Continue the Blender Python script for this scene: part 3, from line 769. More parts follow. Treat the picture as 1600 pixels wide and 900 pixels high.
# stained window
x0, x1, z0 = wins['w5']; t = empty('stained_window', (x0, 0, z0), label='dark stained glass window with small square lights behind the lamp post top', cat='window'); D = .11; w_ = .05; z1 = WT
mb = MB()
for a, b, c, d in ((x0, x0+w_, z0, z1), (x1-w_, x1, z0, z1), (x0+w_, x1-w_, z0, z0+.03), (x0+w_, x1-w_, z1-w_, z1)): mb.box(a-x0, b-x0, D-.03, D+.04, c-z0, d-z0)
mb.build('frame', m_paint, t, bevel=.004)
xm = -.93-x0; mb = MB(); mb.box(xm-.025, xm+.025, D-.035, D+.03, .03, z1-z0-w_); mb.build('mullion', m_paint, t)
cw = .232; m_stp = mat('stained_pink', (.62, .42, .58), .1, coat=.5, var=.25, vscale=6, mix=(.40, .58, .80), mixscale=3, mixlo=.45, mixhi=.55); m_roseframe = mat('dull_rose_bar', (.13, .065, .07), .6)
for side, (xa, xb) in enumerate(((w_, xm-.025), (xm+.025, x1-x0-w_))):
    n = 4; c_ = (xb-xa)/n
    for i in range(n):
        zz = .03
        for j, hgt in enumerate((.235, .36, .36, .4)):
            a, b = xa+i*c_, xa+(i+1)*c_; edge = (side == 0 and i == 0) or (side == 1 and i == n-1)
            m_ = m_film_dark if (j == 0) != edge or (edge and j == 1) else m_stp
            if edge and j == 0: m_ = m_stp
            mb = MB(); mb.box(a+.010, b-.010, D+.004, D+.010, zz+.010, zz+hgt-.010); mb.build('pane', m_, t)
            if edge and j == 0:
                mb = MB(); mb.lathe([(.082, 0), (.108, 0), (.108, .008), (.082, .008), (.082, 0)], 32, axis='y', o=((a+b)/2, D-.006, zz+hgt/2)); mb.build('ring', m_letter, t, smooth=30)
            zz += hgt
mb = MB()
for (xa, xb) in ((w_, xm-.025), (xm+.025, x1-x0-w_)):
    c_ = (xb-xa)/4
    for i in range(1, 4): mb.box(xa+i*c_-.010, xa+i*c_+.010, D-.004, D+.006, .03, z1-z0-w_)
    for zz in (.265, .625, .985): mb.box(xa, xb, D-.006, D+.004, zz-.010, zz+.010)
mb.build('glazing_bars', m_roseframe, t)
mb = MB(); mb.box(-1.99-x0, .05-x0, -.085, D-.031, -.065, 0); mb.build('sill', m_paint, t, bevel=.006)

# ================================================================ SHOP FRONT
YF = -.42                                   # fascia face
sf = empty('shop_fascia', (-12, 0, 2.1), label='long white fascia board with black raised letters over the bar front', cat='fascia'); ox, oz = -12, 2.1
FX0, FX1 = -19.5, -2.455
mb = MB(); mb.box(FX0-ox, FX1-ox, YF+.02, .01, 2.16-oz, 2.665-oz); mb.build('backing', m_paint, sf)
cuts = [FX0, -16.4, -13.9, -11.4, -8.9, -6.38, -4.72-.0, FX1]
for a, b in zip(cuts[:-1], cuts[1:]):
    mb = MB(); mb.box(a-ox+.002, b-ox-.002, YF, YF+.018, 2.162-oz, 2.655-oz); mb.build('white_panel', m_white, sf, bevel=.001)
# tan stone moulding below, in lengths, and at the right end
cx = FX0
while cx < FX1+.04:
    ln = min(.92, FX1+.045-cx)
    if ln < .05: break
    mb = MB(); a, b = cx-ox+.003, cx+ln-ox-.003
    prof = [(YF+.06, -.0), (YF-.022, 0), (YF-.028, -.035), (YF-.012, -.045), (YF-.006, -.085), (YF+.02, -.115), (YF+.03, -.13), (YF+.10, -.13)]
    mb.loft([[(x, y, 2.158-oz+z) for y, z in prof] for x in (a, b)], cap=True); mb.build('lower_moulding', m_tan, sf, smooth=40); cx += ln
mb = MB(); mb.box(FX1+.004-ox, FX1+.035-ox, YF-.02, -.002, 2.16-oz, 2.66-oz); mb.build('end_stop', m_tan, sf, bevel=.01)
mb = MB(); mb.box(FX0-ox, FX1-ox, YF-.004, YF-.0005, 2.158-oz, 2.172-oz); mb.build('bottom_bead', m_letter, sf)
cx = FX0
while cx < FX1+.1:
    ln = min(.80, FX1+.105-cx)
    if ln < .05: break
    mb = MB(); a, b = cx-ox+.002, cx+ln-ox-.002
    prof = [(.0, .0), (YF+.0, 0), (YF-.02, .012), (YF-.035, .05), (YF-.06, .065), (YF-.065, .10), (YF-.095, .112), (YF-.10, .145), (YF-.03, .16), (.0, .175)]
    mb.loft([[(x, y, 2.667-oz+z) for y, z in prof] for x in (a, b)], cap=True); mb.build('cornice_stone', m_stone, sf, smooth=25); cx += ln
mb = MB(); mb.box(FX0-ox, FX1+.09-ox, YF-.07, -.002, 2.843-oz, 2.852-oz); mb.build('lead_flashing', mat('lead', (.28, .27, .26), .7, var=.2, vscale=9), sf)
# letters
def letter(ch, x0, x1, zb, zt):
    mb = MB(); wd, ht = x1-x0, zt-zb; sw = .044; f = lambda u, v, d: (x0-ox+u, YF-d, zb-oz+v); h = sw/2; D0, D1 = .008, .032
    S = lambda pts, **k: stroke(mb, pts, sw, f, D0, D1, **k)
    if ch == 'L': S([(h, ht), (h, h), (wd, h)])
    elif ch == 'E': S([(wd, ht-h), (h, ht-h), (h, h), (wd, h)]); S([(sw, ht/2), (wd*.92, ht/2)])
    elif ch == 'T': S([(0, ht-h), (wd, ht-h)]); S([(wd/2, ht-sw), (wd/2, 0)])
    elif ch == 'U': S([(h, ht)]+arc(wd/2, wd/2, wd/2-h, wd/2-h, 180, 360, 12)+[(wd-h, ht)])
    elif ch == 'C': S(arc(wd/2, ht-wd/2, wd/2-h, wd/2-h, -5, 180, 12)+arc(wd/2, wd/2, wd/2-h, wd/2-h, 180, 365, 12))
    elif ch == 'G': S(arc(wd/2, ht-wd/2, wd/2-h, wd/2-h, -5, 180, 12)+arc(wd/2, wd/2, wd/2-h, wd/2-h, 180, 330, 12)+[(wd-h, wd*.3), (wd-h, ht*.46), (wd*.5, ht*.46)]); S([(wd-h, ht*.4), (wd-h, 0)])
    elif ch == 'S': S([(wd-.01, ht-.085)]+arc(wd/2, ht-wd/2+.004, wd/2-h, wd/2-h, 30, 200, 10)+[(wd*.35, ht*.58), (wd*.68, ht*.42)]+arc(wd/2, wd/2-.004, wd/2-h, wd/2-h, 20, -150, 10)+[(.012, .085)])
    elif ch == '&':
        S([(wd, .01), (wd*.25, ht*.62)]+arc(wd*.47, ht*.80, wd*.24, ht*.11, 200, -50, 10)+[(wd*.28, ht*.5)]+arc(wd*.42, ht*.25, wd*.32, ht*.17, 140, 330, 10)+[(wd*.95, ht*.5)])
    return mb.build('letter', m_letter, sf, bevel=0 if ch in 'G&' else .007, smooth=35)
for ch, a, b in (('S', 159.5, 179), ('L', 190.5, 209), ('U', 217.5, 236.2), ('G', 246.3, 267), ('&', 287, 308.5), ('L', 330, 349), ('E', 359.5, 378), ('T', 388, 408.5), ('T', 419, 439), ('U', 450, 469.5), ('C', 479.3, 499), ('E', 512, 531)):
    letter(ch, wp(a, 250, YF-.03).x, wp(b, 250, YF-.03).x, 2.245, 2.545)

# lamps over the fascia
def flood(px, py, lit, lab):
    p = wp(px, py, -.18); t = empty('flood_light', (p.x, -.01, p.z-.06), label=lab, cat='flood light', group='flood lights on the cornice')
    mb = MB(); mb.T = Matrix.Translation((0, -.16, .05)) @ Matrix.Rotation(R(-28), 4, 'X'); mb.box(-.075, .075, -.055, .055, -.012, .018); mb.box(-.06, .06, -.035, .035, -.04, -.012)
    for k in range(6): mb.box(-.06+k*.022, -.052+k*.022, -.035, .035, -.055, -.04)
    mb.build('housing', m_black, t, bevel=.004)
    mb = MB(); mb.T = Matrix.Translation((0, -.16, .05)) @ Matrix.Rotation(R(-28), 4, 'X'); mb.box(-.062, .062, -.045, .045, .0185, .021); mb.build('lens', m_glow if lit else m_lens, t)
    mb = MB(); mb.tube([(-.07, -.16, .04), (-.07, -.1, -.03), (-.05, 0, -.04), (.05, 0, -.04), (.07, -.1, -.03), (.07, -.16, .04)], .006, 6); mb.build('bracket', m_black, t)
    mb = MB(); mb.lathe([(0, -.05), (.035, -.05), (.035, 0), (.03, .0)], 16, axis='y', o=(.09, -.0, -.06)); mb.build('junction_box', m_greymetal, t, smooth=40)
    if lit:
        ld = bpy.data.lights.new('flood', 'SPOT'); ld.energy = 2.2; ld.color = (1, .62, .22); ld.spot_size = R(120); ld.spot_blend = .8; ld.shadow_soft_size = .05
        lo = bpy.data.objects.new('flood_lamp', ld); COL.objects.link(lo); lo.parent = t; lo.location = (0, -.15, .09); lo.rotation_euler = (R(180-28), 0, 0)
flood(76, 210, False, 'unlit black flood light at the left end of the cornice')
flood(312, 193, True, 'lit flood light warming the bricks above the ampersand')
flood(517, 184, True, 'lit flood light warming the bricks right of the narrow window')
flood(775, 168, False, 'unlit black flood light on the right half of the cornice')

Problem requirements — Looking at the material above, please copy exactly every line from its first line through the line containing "mb = MB(); mb.box(-1.99-x0, .05-x0, -.085, D-.031, -.065, 0);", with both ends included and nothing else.

Exercise result —
Continue the Blender Python script for this scene: part 3, from line 769. More parts follow. Treat the picture as 1600 pixels wide and 900 pixels high.
# stained window
x0, x1, z0 = wins['w5']; t = empty('stained_window', (x0, 0, z0), label='dark stained glass window with small square lights behind the lamp post top', cat='window'); D = .11; w_ = .05; z1 = WT
mb = MB()
for a, b, c, d in ((x0, x0+w_, z0, z1), (x1-w_, x1, z0, z1), (x0+w_, x1-w_, z0, z0+.03), (x0+w_, x1-w_, z1-w_, z1)): mb.box(a-x0, b-x0, D-.03, D+.04, c-z0, d-z0)
mb.build('frame', m_paint, t, bevel=.004)
xm = -.93-x0; mb = MB(); mb.box(xm-.025, xm+.025, D-.035, D+.03, .03, z1-z0-w_); mb.build('mullion', m_paint, t)
cw = .232; m_stp = mat('stained_pink', (.62, .42, .58), .1, coat=.5, var=.25, vscale=6, mix=(.40, .58, .80), mixscale=3, mixlo=.45, mixhi=.55); m_roseframe = mat('dull_rose_bar', (.13, .065, .07), .6)
for side, (xa, xb) in enumerate(((w_, xm-.025), (xm+.025, x1-x0-w_))):
    n = 4; c_ = (xb-xa)/n
    for i in range(n):
        zz = .03
        for j, hgt in enumerate((.235, .36, .36, .4)):
            a, b = xa+i*c_, xa+(i+1)*c_; edge = (side == 0 and i == 0) or (side == 1 and i == n-1)
            m_ = m_film_dark if (j == 0) != edge or (edge and j == 1) else m_stp
            if edge and j == 0: m_ = m_stp
            mb = MB(); mb.box(a+.010, b-.010, D+.004, D+.010, zz+.010, zz+hgt-.010); mb.build('pane', m_, t)
            if edge and j == 0:
                mb = MB(); mb.lathe([(.082, 0), (.108, 0), (.108, .008), (.082, .008), (.082, 0)], 32, axis='y', o=((a+b)/2, D-.006, zz+hgt/2)); mb.build('ring', m_letter, t, smooth=30)
            zz += hgt
mb = MB()
for (xa, xb) in ((w_, xm-.025), (xm+.025, x1-x0-w_)):
    c_ = (xb-xa)/4
    for i in range(1, 4): mb.box(xa+i*c_-.010, xa+i*c_+.010, D-.004, D+.006, .03, z1-z0-w_)
    for zz in (.265, .625, .985): mb.box(xa, xb, D-.006, D+.004, zz-.010, zz+.010)
mb.build('glazing_bars', m_roseframe, t)
mb = MB(); mb.box(-1.99-x0, .05-x0, -.085, D-.031, -.065, 0); mb.build('sill', m_paint, t, bevel=.006)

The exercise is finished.